Young star Toronto Maple Leafs player could be on his way out shortly
Photo credit: Dan Hamilton-Imagn Images
Matthew Knies is not being pushed out by the Toronto Maple Leafs - rival GMs keep calling, and his contract structure is exactly why.
Knies signed a six-year, $46.5 million extension last summer carrying no trade protection for the first five years of the deal.
That contractual structure makes him the most callable star-level asset on the Toronto Maple Leafs roster whenever an opposing general manager needs a top-six left winger.
David Pagnotta of The Fourth Period confirmed a full trade framework was in place between Montreal and Toronto heading into the March 6, 2026 deadline.
Elliotte Friedman added his own confirmation on June 5 via Sportsnet - the deal was real, it was agreed upon in full, and it was filed at 3:01 PM, exactly one minute past the cutoff.
What the deadline miss actually tells us
The reported package from the Montreal Canadiens included prospect Alexander Zharovsky, a second unnamed prospect, and two first-round draft picks.
The previous front office under Brad Treliving agreed to the deal in principle - and then failed to submit the paperwork in time.
New general manager John Chayka has since effectively closed that conversation.

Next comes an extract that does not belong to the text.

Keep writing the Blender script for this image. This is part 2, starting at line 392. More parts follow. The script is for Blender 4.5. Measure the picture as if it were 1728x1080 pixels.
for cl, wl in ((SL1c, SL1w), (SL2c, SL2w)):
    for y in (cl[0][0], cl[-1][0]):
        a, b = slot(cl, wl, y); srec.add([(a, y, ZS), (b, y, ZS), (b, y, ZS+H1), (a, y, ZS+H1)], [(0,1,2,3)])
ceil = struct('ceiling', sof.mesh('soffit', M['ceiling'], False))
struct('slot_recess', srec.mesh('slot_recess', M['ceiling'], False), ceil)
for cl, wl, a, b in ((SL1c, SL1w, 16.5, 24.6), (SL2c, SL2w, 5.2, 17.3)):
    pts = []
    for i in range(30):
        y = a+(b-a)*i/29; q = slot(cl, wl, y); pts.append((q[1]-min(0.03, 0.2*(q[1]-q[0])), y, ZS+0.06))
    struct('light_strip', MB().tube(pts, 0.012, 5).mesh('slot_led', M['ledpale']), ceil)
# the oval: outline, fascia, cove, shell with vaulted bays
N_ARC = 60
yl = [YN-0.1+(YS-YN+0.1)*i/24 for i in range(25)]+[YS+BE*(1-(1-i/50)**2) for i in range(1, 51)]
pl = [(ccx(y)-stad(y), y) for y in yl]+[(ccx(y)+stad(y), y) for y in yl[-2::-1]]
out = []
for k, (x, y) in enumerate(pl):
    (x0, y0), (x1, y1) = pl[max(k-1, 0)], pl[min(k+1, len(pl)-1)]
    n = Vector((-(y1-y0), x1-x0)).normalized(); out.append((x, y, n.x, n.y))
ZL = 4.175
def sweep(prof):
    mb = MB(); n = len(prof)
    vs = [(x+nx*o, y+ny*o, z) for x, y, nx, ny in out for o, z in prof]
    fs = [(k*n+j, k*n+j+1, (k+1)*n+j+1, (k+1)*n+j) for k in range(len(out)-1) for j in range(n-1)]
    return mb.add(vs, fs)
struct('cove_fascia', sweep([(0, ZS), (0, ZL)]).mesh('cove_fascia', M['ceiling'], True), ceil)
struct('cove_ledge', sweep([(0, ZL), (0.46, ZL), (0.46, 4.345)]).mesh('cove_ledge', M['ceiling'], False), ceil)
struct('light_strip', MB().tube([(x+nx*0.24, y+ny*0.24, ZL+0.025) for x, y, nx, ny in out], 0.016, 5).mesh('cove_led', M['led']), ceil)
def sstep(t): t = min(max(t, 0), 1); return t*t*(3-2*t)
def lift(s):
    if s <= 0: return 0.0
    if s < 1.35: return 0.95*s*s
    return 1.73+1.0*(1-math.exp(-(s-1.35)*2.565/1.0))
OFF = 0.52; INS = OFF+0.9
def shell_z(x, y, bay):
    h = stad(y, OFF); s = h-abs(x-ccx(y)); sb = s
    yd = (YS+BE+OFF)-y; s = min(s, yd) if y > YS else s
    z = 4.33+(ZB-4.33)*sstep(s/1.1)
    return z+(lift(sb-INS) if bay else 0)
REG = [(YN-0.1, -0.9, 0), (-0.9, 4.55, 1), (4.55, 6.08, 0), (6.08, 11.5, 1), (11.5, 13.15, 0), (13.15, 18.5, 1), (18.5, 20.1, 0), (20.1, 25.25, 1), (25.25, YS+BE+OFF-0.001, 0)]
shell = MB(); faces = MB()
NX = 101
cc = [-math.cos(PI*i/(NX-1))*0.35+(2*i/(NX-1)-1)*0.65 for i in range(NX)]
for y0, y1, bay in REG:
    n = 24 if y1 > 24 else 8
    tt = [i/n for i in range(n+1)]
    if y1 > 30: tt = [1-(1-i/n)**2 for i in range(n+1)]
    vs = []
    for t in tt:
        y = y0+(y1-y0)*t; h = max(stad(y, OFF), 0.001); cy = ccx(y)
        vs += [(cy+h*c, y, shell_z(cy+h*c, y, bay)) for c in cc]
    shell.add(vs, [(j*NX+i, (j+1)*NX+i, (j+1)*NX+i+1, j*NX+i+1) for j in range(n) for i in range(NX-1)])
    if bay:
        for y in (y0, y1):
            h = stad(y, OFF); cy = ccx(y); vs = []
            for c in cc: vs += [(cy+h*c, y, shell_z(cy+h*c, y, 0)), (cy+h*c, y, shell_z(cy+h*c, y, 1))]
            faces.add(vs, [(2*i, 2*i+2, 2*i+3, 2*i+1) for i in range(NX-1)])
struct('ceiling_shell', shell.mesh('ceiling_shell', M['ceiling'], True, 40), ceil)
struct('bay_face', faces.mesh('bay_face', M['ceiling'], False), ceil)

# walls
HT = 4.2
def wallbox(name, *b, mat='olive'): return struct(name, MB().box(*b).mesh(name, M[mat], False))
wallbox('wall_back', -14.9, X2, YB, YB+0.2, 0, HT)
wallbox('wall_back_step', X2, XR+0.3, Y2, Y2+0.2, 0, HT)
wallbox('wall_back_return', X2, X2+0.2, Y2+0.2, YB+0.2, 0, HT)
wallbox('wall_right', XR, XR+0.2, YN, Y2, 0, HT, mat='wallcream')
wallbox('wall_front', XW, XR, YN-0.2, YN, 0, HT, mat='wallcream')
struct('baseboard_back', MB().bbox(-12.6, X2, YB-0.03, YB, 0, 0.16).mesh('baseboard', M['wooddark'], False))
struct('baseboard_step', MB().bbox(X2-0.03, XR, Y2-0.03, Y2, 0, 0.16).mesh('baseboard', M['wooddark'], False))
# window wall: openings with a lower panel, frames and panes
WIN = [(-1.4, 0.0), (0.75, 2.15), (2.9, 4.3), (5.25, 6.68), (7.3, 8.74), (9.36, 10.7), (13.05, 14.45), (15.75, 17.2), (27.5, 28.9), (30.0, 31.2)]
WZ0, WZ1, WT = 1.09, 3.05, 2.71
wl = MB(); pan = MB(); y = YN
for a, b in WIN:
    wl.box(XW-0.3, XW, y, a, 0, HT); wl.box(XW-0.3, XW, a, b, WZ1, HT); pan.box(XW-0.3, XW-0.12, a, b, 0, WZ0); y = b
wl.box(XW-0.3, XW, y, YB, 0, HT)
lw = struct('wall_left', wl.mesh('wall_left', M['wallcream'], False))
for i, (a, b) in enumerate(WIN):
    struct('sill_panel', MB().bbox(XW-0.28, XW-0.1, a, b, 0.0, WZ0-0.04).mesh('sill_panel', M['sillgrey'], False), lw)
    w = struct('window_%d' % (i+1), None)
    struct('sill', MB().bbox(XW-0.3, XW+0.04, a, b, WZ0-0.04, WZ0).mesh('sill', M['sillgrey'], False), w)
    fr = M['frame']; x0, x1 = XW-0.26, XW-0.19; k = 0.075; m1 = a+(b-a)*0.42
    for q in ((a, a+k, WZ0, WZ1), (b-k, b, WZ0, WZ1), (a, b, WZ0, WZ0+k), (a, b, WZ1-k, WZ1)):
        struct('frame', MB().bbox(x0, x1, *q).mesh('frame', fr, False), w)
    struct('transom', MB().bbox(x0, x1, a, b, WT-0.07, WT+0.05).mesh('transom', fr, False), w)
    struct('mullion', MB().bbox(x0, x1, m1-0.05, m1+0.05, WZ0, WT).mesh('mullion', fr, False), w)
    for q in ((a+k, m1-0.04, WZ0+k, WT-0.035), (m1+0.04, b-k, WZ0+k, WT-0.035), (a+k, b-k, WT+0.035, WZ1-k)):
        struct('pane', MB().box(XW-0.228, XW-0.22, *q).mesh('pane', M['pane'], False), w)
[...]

In remarks to Sportsnet's Luke Fox, Chayka described Knies as a player whose combination of size, skating, and skill is extremely difficult to find in today's NHL, and Friedman separately noted the new management group has no intention of revisiting a Knies trade.
Why the calls will keep coming regardless
The structure of Knies' contract guarantees this story will not fully disappear before training camp.
"They can't trade Nylander or Matthews, the next most attractive player is him."
- Mike Johnson
- Mike Johnson
A 23-year-old who produced 66 points at $7.75 million per year without no-trade protection is the precise kind of asset rival general managers keep circling on their offseason boards.
But Chayka's public stance, combined with Toronto missing the playoffs and landing the first overall pick in 2026, has fundamentally altered the organizational calculus.
The Toronto Maple Leafs are retooling, not rebuilding, and Knies is central to every version of that plan.